● **To be done**:
Can the data below be set down again exactly, line for line?

● **Given material**:
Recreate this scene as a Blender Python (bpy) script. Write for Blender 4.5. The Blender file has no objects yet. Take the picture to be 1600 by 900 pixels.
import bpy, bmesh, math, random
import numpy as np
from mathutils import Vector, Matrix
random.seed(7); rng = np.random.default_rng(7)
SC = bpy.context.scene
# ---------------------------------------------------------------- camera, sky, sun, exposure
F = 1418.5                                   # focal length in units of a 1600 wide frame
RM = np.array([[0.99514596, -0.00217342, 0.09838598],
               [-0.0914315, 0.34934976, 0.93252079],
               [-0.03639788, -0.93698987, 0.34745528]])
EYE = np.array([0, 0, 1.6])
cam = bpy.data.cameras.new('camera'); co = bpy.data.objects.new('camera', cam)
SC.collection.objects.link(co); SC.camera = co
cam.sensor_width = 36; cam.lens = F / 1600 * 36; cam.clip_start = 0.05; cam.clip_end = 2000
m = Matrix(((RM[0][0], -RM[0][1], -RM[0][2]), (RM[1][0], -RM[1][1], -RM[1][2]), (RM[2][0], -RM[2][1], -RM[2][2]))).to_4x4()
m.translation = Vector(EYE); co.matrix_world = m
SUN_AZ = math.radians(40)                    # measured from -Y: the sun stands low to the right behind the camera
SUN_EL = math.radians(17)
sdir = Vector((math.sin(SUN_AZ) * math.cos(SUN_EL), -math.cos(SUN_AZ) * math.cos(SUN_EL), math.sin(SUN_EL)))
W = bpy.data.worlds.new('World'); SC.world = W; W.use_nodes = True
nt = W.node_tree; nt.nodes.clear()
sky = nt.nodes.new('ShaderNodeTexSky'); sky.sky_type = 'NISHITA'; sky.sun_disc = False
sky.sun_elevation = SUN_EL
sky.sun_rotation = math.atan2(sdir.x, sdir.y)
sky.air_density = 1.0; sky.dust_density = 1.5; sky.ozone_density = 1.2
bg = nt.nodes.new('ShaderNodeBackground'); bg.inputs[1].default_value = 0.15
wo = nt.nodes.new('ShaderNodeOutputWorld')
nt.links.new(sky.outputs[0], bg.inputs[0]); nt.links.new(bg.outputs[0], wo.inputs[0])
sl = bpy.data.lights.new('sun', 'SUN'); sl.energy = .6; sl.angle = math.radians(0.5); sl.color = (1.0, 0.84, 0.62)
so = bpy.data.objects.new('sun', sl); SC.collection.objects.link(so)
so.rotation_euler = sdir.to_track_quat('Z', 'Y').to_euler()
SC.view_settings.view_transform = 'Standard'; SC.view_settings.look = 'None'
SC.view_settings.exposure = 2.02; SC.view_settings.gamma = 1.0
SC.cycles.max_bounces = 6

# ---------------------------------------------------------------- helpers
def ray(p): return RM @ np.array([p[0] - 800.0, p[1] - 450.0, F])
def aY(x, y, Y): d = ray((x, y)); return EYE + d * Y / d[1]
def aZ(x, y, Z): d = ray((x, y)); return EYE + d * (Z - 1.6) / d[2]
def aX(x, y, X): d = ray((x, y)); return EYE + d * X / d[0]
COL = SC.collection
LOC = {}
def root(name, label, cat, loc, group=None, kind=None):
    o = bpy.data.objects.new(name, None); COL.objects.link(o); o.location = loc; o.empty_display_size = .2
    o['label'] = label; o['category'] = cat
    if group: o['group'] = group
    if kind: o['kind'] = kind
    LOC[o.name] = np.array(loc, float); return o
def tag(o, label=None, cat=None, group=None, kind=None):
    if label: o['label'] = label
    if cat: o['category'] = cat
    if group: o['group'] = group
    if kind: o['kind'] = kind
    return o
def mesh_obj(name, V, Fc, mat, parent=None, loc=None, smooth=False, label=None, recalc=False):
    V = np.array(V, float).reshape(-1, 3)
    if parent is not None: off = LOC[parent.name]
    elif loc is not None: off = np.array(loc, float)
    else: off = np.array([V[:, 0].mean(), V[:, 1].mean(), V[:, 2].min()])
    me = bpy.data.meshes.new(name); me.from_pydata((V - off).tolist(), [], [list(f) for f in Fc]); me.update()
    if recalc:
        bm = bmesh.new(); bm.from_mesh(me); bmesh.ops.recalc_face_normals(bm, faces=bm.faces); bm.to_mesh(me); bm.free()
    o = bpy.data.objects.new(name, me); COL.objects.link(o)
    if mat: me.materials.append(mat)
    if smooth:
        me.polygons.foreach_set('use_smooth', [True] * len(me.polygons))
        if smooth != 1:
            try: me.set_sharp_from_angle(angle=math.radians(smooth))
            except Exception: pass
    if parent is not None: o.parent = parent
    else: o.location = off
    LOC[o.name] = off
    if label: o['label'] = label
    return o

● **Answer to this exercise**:
Recreate this scene as a Blender Python (bpy) script. Write for Blender 4.5. The Blender file has no objects yet. Take the picture to be 1600 by 900 pixels.
import bpy, bmesh, math, random
import numpy as np
from mathutils import Vector, Matrix
random.seed(7); rng = np.random.default_rng(7)
SC = bpy.context.scene
# ---------------------------------------------------------------- camera, sky, sun, exposure
F = 1418.5                                   # focal length in units of a 1600 wide frame
RM = np.array([[0.99514596, -0.00217342, 0.09838598],
               [-0.0914315, 0.34934976, 0.93252079],
               [-0.03639788, -0.93698987, 0.34745528]])
EYE = np.array([0, 0, 1.6])
cam = bpy.data.cameras.new('camera'); co = bpy.data.objects.new('camera', cam)
SC.collection.objects.link(co); SC.camera = co
cam.sensor_width = 36; cam.lens = F / 1600 * 36; cam.clip_start = 0.05; cam.clip_end = 2000
m = Matrix(((RM[0][0], -RM[0][1], -RM[0][2]), (RM[1][0], -RM[1][1], -RM[1][2]), (RM[2][0], -RM[2][1], -RM[2][2]))).to_4x4()
m.translation = Vector(EYE); co.matrix_world = m
SUN_AZ = math.radians(40)                    # measured from -Y: the sun stands low to the right behind the camera
SUN_EL = math.radians(17)
sdir = Vector((math.sin(SUN_AZ) * math.cos(SUN_EL), -math.cos(SUN_AZ) * math.cos(SUN_EL), math.sin(SUN_EL)))
W = bpy.data.worlds.new('World'); SC.world = W; W.use_nodes = True
nt = W.node_tree; nt.nodes.clear()
sky = nt.nodes.new('ShaderNodeTexSky'); sky.sky_type = 'NISHITA'; sky.sun_disc = False
sky.sun_elevation = SUN_EL
sky.sun_rotation = math.atan2(sdir.x, sdir.y)
sky.air_density = 1.0; sky.dust_density = 1.5; sky.ozone_density = 1.2
bg = nt.nodes.new('ShaderNodeBackground'); bg.inputs[1].default_value = 0.15
wo = nt.nodes.new('ShaderNodeOutputWorld')
nt.links.new(sky.outputs[0], bg.inputs[0]); nt.links.new(bg.outputs[0], wo.inputs[0])
sl = bpy.data.lights.new('sun', 'SUN'); sl.energy = .6; sl.angle = math.radians(0.5); sl.color = (1.0, 0.84, 0.62)
so = bpy.data.objects.new('sun', sl); SC.collection.objects.link(so)
so.rotation_euler = sdir.to_track_quat('Z', 'Y').to_euler()
SC.view_settings.view_transform = 'Standard'; SC.view_settings.look = 'None'
SC.view_settings.exposure = 2.02; SC.view_settings.gamma = 1.0
SC.cycles.max_bounces = 6

# ---------------------------------------------------------------- helpers
def ray(p): return RM @ np.array([p[0] - 800.0, p[1] - 450.0, F])
def aY(x, y, Y): d = ray((x, y)); return EYE + d * Y / d[1]
def aZ(x, y, Z): d = ray((x, y)); return EYE + d * (Z - 1.6) / d[2]
def aX(x, y, X): d = ray((x, y)); return EYE + d * X / d[0]
COL = SC.collection
LOC = {}
def root(name, label, cat, loc, group=None, kind=None):
    o = bpy.data.objects.new(name, None); COL.objects.link(o); o.location = loc; o.empty_display_size = .2
    o['label'] = label; o['category'] = cat
    if group: o['group'] = group
    if kind: o['kind'] = kind
    LOC[o.name] = np.array(loc, float); return o
def tag(o, label=None, cat=None, group=None, kind=None):
    if label: o['label'] = label
    if cat: o['category'] = cat
    if group: o['group'] = group
    if kind: o['kind'] = kind
    return o
def mesh_obj(name, V, Fc, mat, parent=None, loc=None, smooth=False, label=None, recalc=False):
    V = np.array(V, float).reshape(-1, 3)
    if parent is not None: off = LOC[parent.name]
    elif loc is not None: off = np.array(loc, float)
    else: off = np.array([V[:, 0].mean(), V[:, 1].mean(), V[:, 2].min()])
    me = bpy.data.meshes.new(name); me.from_pydata((V - off).tolist(), [], [list(f) for f in Fc]); me.update()
    if recalc:
        bm = bmesh.new(); bm.from_mesh(me); bmesh.ops.recalc_face_normals(bm, faces=bm.faces); bm.to_mesh(me); bm.free()
    o = bpy.data.objects.new(name, me); COL.objects.link(o)
    if mat: me.materials.append(mat)
    if smooth:
        me.polygons.foreach_set('use_smooth', [True] * len(me.polygons))
        if smooth != 1:
            try: me.set_sharp_from_angle(angle=math.radians(smooth))
            except Exception: pass
    if parent is not None: o.parent = parent
    else: o.location = off
    LOC[o.name] = off
    if label: o['label'] = label
    return o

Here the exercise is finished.